Der amerikanische Psychoanalytiker, Psychiater, Schriftsteller und Vertreter der existenziellen Psychotherapie Irvin D. Yalom versteht den Tod als Ausgangspunkt für ein authentisches Leben. „Yalom ist der Ansicht, dass man in der Psychotherapie viel entschlossener mit dem Thema des Todes konfrontiert werden sollte, weil die Angst vor dem Tod das Leben hemmt und dazu führt, dass viele Möglichkeiten im Leben nicht genutzt werden können. Er stellt fest, dass wir das Denken an den Tod vermeiden, indem wir uns rasch in eine symbolische Unsterblichkeit flüchten … Es ist für Yalom auch deshalb wichtig, sich die Angst vor dem Tod zuzugestehen, weil sie sich sonst auf alltägliche Situationen verschieben kann“ (Verena Kast, S. 33 ff.).
Marie-Luise Kaschnitz antwortet auf die Frage, ob sie an ein Leben nach dem Tod glaubt, mit „Ja“. Keine Auskunft kann sie dagegen auf die Frage geben, wie sie selber dort aussehen sollte. ›Ich wusste nur eines / Keine Hierarchie / Von Heiligen auf goldenen Stühlen sitzend / Kein
Niedersturz / Verdammter Seelen / Nur / Nur Liebe frei gewordene / Niemals aufgezehrt / Mich überflutend / […] / Mehr also fragen die Frager / Erwarten Sie nicht nach dem Tode? / Und ich antworte / Weniger nicht‹ (Marie-Luise Kaschnitzu nach Verena Kast, S. 64) Auf die Frage, wie wir zur Freude finden, erinnert Kast an die freudigen Erfahrungen in der Natur, Kultur und eigenen Lebensgeschichte. „Es geht darum, den Reichtum der Erfahrungen und Empfindungen wahrzunehmen und auszukosten. Freude lebt auch von der Imagination, und das besonders dann, wenn unsere Vorstellungen möglichst sinnhaft erlebt werden. Wir sprechen nicht nur von Rosen, wir sehen ihre Farben, erleben ihren Duft. Schönes, das wir erlebt haben, können wir uns immer wieder in die Erinnerung zurückrufen – sinnenhaft genau – und dann nähren uns diese Imaginationen emotional …. ›Ich freue mich. Das ist des Lebens Sinn‹, so Kaléko, weil das Leben ist, wie es ist“ (Verena Kast/Mascha Kaléko, S. 71 f.).

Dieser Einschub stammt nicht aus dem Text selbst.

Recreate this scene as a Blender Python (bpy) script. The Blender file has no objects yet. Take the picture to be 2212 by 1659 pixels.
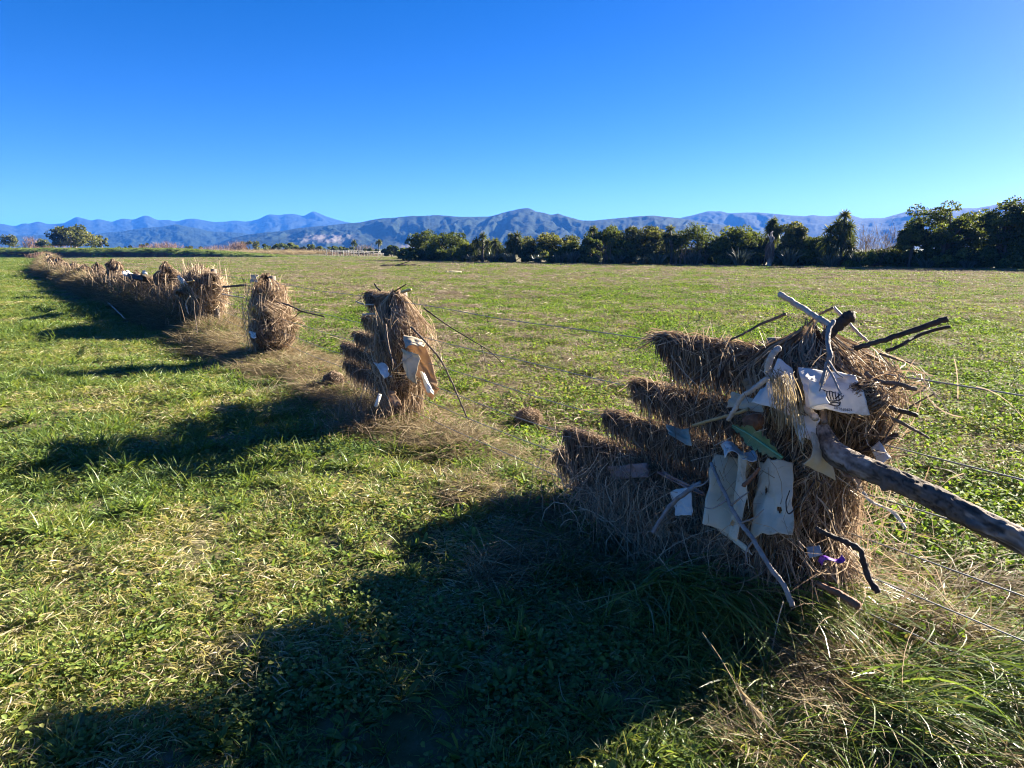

Kast setzt mit Marcel Proust bei Verlusterfahrungen auf die Arbeit an den Erinnerungen. „Aktuell beschäftigen sich viele Menschen mit ihrer Lebensgeschichte, machen Biografiearbeit. Wir erinnern uns, stellen uns vor – möglichst lebendig –, wie unser Leben zu einem bestimmten Zeitpunkt war; wir vergegenwärtigen uns die vergangene Situation und holen sie so in die Gegenwart zurück. Aus diesen vergegenwärtigten Erinnerungen können auch neue, an unsere jetzige Lebenssituation angepasste Vorstellungen und Sehnsüchte für die Zukunft entstehen – so könnte man dem Zukunftsverlust begegnen“ (Verena Kast, S. 76).
Bei Erfahrungen von Verlust trauern wir. Der Trauerprozess beim Verlust eines geliebten Menschen ist das Urmuster des Umgehens mit Verlustkrisen und kann mit verschiedenen Akzentuierungen auf alle Trauersituationen übertragen werden. An Schicksalsschlägen können wir wachsen. Im Trauerprozess spüren wir, was wir verloren haben, dann aber auch, wie wir mit dem Verlust umgehen und uns wieder neu auf das Leben einlassen können. Wir bekommen wieder die Energie, die Zukunft zu gestalten, Energie für ein neues Sich-Öffnen, auch für neue Aufbrüche. Unsere schöpferische Vorstellungskraft lässt uns wieder kreativ und für unsere Zukunft offen werden.